— start —

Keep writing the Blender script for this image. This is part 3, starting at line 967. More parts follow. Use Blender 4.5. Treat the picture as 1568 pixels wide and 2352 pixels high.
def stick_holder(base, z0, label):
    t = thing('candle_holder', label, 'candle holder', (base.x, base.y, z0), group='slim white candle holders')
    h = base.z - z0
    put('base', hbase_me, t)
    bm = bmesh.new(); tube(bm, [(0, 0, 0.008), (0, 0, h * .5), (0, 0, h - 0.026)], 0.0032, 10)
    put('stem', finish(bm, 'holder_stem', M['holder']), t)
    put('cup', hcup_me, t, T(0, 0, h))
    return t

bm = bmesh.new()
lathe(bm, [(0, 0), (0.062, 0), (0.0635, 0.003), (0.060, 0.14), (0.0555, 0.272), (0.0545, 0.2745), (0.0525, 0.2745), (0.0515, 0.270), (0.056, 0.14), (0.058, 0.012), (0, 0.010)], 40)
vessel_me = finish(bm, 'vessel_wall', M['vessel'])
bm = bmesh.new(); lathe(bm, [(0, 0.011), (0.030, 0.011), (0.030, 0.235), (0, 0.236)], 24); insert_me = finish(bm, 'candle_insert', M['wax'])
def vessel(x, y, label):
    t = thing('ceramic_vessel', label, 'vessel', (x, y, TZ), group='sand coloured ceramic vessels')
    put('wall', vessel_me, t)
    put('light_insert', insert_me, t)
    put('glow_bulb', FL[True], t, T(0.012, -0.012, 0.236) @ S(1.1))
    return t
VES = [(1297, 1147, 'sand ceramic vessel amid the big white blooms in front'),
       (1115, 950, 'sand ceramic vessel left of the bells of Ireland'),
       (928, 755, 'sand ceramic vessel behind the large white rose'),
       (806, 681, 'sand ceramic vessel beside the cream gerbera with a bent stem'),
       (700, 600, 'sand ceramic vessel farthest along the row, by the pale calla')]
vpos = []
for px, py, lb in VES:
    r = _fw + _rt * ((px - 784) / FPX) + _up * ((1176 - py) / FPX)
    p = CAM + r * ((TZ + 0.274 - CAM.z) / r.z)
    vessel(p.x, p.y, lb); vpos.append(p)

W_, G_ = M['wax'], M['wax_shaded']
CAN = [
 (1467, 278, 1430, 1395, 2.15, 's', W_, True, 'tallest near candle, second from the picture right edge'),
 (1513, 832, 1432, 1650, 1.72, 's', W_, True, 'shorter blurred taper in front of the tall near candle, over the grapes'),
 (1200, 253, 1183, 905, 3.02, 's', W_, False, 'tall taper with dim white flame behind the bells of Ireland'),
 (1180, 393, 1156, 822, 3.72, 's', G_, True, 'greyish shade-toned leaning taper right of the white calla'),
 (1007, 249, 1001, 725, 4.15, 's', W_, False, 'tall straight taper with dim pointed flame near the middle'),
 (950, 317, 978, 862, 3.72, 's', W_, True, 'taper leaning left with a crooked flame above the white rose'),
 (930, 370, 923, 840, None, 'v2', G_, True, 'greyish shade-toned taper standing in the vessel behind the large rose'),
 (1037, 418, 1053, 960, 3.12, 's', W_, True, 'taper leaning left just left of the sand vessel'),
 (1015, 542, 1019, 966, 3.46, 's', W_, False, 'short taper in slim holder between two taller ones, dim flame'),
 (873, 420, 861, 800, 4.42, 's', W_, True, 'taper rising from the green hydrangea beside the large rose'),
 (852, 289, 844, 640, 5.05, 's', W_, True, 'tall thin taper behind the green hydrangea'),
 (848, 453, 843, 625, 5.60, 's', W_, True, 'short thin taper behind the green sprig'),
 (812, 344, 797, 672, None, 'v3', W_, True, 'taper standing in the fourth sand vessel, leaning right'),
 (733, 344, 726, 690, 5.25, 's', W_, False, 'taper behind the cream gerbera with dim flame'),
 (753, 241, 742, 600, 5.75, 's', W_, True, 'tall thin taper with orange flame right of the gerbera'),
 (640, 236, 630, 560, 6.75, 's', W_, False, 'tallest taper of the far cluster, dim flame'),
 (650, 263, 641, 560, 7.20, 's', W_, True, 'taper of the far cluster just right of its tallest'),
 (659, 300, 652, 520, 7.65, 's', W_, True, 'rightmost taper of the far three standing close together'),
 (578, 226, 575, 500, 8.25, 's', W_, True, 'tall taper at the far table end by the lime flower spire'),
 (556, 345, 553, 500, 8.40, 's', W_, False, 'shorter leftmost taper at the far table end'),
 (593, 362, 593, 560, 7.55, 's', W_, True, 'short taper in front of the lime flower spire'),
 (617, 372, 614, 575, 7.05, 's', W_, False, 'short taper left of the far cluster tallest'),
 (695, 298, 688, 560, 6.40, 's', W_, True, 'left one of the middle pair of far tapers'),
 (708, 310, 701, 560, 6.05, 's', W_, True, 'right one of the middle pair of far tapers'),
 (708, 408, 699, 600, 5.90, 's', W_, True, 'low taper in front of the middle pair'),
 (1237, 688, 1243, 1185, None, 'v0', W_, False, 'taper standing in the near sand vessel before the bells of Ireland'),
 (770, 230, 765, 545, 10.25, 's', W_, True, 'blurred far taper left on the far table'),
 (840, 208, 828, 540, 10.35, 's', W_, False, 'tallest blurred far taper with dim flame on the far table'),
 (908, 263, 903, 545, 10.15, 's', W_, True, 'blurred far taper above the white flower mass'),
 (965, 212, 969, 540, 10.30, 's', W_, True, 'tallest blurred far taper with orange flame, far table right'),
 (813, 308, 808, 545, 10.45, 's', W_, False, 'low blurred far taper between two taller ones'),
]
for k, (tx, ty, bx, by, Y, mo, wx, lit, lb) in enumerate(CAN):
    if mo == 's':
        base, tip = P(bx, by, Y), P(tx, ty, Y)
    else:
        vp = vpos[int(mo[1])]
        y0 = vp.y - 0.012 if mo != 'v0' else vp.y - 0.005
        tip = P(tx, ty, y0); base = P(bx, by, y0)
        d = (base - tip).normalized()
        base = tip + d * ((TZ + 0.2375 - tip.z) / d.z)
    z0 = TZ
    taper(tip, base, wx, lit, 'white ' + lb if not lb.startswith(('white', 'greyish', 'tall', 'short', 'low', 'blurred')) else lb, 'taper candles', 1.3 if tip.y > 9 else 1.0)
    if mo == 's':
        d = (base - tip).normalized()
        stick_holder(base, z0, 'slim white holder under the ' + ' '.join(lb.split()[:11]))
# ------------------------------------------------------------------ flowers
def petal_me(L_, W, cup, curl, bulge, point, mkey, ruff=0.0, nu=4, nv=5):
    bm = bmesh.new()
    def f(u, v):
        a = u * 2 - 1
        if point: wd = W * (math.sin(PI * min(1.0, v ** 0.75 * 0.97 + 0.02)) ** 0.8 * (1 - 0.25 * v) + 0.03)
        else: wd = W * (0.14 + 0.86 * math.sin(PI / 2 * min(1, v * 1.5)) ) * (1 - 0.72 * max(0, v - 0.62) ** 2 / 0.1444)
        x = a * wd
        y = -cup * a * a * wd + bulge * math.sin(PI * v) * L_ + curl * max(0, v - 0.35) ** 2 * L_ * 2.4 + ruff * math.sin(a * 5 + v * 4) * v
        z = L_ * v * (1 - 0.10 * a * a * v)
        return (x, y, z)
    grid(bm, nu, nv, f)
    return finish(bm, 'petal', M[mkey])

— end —

◆ EXERCISE DIRECTIONS
Transcribe the data. Leave every line exactly as it is.

◆ RESULT OF THIS TASK
Keep writing the Blender script for this image. This is part 3, starting at line 967. More parts follow. Use Blender 4.5. Treat the picture as 1568 pixels wide and 2352 pixels high.
def stick_holder(base, z0, label):
    t = thing('candle_holder', label, 'candle holder', (base.x, base.y, z0), group='slim white candle holders')
    h = base.z - z0
    put('base', hbase_me, t)
    bm = bmesh.new(); tube(bm, [(0, 0, 0.008), (0, 0, h * .5), (0, 0, h - 0.026)], 0.0032, 10)
    put('stem', finish(bm, 'holder_stem', M['holder']), t)
    put('cup', hcup_me, t, T(0, 0, h))
    return t

bm = bmesh.new()
lathe(bm, [(0, 0), (0.062, 0), (0.0635, 0.003), (0.060, 0.14), (0.0555, 0.272), (0.0545, 0.2745), (0.0525, 0.2745), (0.0515, 0.270), (0.056, 0.14), (0.058, 0.012), (0, 0.010)], 40)
vessel_me = finish(bm, 'vessel_wall', M['vessel'])
bm = bmesh.new(); lathe(bm, [(0, 0.011), (0.030, 0.011), (0.030, 0.235), (0, 0.236)], 24); insert_me = finish(bm, 'candle_insert', M['wax'])
def vessel(x, y, label):
    t = thing('ceramic_vessel', label, 'vessel', (x, y, TZ), group='sand coloured ceramic vessels')
    put('wall', vessel_me, t)
    put('light_insert', insert_me, t)
    put('glow_bulb', FL[True], t, T(0.012, -0.012, 0.236) @ S(1.1))
    return t
VES = [(1297, 1147, 'sand ceramic vessel amid the big white blooms in front'),
       (1115, 950, 'sand ceramic vessel left of the bells of Ireland'),
       (928, 755, 'sand ceramic vessel behind the large white rose'),
       (806, 681, 'sand ceramic vessel beside the cream gerbera with a bent stem'),
       (700, 600, 'sand ceramic vessel farthest along the row, by the pale calla')]
vpos = []
for px, py, lb in VES:
    r = _fw + _rt * ((px - 784) / FPX) + _up * ((1176 - py) / FPX)
    p = CAM + r * ((TZ + 0.274 - CAM.z) / r.z)
    vessel(p.x, p.y, lb); vpos.append(p)

W_, G_ = M['wax'], M['wax_shaded']
CAN = [
 (1467, 278, 1430, 1395, 2.15, 's', W_, True, 'tallest near candle, second from the picture right edge'),
 (1513, 832, 1432, 1650, 1.72, 's', W_, True, 'shorter blurred taper in front of the tall near candle, over the grapes'),
 (1200, 253, 1183, 905, 3.02, 's', W_, False, 'tall taper with dim white flame behind the bells of Ireland'),
 (1180, 393, 1156, 822, 3.72, 's', G_, True, 'greyish shade-toned leaning taper right of the white calla'),
 (1007, 249, 1001, 725, 4.15, 's', W_, False, 'tall straight taper with dim pointed flame near the middle'),
 (950, 317, 978, 862, 3.72, 's', W_, True, 'taper leaning left with a crooked flame above the white rose'),
 (930, 370, 923, 840, None, 'v2', G_, True, 'greyish shade-toned taper standing in the vessel behind the large rose'),
 (1037, 418, 1053, 960, 3.12, 's', W_, True, 'taper leaning left just left of the sand vessel'),
 (1015, 542, 1019, 966, 3.46, 's', W_, False, 'short taper in slim holder between two taller ones, dim flame'),
 (873, 420, 861, 800, 4.42, 's', W_, True, 'taper rising from the green hydrangea beside the large rose'),
 (852, 289, 844, 640, 5.05, 's', W_, True, 'tall thin taper behind the green hydrangea'),
 (848, 453, 843, 625, 5.60, 's', W_, True, 'short thin taper behind the green sprig'),
 (812, 344, 797, 672, None, 'v3', W_, True, 'taper standing in the fourth sand vessel, leaning right'),
 (733, 344, 726, 690, 5.25, 's', W_, False, 'taper behind the cream gerbera with dim flame'),
 (753, 241, 742, 600, 5.75, 's', W_, True, 'tall thin taper with orange flame right of the gerbera'),
 (640, 236, 630, 560, 6.75, 's', W_, False, 'tallest taper of the far cluster, dim flame'),
 (650, 263, 641, 560, 7.20, 's', W_, True, 'taper of the far cluster just right of its tallest'),
 (659, 300, 652, 520, 7.65, 's', W_, True, 'rightmost taper of the far three standing close together'),
 (578, 226, 575, 500, 8.25, 's', W_, True, 'tall taper at the far table end by the lime flower spire'),
 (556, 345, 553, 500, 8.40, 's', W_, False, 'shorter leftmost taper at the far table end'),
 (593, 362, 593, 560, 7.55, 's', W_, True, 'short taper in front of the lime flower spire'),
 (617, 372, 614, 575, 7.05, 's', W_, False, 'short taper left of the far cluster tallest'),
 (695, 298, 688, 560, 6.40, 's', W_, True, 'left one of the middle pair of far tapers'),
 (708, 310, 701, 560, 6.05, 's', W_, True, 'right one of the middle pair of far tapers'),
 (708, 408, 699, 600, 5.90, 's', W_, True, 'low taper in front of the middle pair'),
 (1237, 688, 1243, 1185, None, 'v0', W_, False, 'taper standing in the near sand vessel before the bells of Ireland'),
 (770, 230, 765, 545, 10.25, 's', W_, True, 'blurred far taper left on the far table'),
 (840, 208, 828, 540, 10.35, 's', W_, False, 'tallest blurred far taper with dim flame on the far table'),
 (908, 263, 903, 545, 10.15, 's', W_, True, 'blurred far taper above the white flower mass'),
 (965, 212, 969, 540, 10.30, 's', W_, True, 'tallest blurred far taper with orange flame, far table right'),
 (813, 308, 808, 545, 10.45, 's', W_, False, 'low blurred far taper between two taller ones'),
]
for k, (tx, ty, bx, by, Y, mo, wx, lit, lb) in enumerate(CAN):
    if mo == 's':
        base, tip = P(bx, by, Y), P(tx, ty, Y)
    else:
        vp = vpos[int(mo[1])]
        y0 = vp.y - 0.012 if mo != 'v0' else vp.y - 0.005
        tip = P(tx, ty, y0); base = P(bx, by, y0)
        d = (base - tip).normalized()
        base = tip + d * ((TZ + 0.2375 - tip.z) / d.z)
    z0 = TZ
    taper(tip, base, wx, lit, 'white ' + lb if not lb.startswith(('white', 'greyish', 'tall', 'short', 'low', 'blurred')) else lb, 'taper candles', 1.3 if tip.y > 9 else 1.0)
    if mo == 's':
        d = (base - tip).normalized()
        stick_holder(base, z0, 'slim white holder under the ' + ' '.join(lb.split()[:11]))
# ------------------------------------------------------------------ flowers
def petal_me(L_, W, cup, curl, bulge, point, mkey, ruff=0.0, nu=4, nv=5):
    bm = bmesh.new()
    def f(u, v):
        a = u * 2 - 1
        if point: wd = W * (math.sin(PI * min(1.0, v ** 0.75 * 0.97 + 0.02)) ** 0.8 * (1 - 0.25 * v) + 0.03)
        else: wd = W * (0.14 + 0.86 * math.sin(PI / 2 * min(1, v * 1.5)) ) * (1 - 0.72 * max(0, v - 0.62) ** 2 / 0.1444)
        x = a * wd
        y = -cup * a * a * wd + bulge * math.sin(PI * v) * L_ + curl * max(0, v - 0.35) ** 2 * L_ * 2.4 + ruff * math.sin(a * 5 + v * 4) * v
        z = L_ * v * (1 - 0.10 * a * a * v)
        return (x, y, z)
    grid(bm, nu, nv, f)
    return finish(bm, 'petal', M[mkey])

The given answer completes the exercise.